Was also lässt der Film spürbar werden? Wo sich im Text noch interpretationswürdige (und damit sinnstiftende) Dramen und Tragödien abspielen, kreist das Geschehen hier um etwas, das die Figuren verloren haben, wenn überhaupt dann aber nur noch diffus vermissen können. (Sokurow selbst formuliert es im Interview so: „Die Zahl derer, die heutzutage bereit sind, ihre Seele zu verkaufen, ist so riesig geworden, dass der Preis immer weiter fällt.“) Die Verweigerung eines greifbaren Sinns, die den Zuschauer mit leeren Händen zurücklässt, findet ihre Entsprechung in der selbst bereits entleerten und ohne jede Zuversicht vonstattengehenden Suche Fausts auf der Leinwand.

Erlösung verspricht einzig die menschenleere Natur, die nun nicht mehr als zu interpretierende Verbildlichung des Seelischen fungiert, sondern in ihrer Schönheit als erhabenes Gegenbild zu den menschlichen Nöten vor den Augen des Zuschauers erscheint – Nöten, gegenüber denen nicht nur Mephisto, sondern auch der Film selbst einiges an Verachtung aufbringt.

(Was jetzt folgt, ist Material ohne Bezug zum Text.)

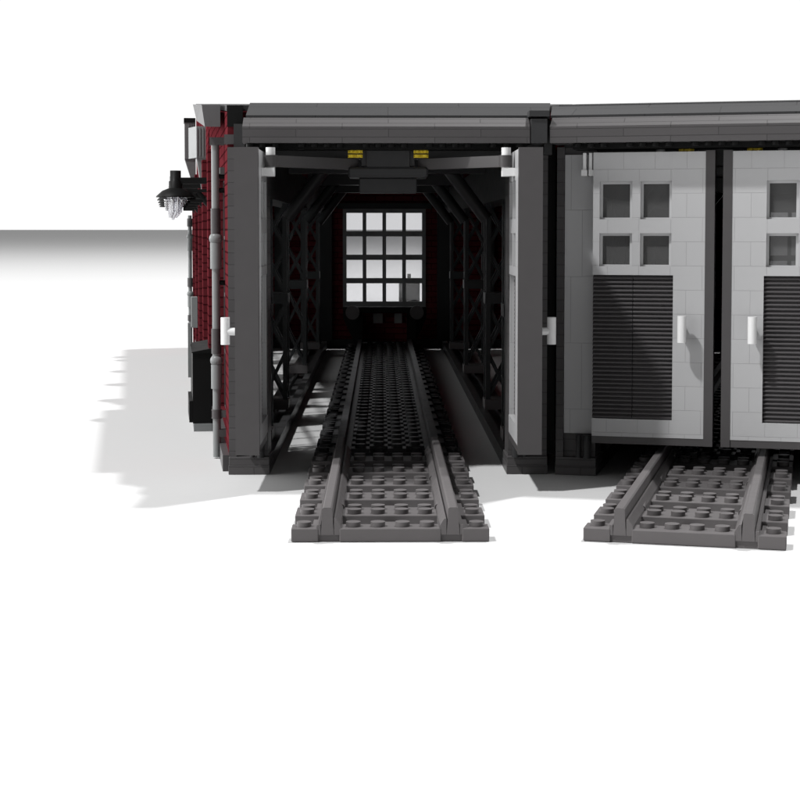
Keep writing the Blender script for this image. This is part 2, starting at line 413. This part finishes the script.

Die Natur verlangt nicht nach Deutung, vor ihr soll alles andere nichtig werden. Faust errichtet eine filmische Welt, in der die Menschen mitsamt all ihrer Hybris und ihrem Begehren im Elend leben. Und er spinnt einen in diese misanthrope Weltwahrnehmung ein. So erschafft Faust für Zuschauer, die sich auf ihn einlassen, etwas, das man vielleicht gar nicht fühlen möchte „Da ist nur Müll“ – dem wird vom Film nicht wirklich widersprochen. Ob man diese Verkoppelung von Misanthropie und erhabener Naturschönheit als „emotionale Realität“ an sich heranlassen möchte, wäre dann die zweite Frage. Es gibt Filme, gegen die sollte man sich wehren.

Benjamin Moldenhauer arbeitet als Kulturwissenschaftler und Filmjournalist. Er ist „ray“-Autor und schreibt u.a. für „Jungle World“, „Junge Welt“, „taz“.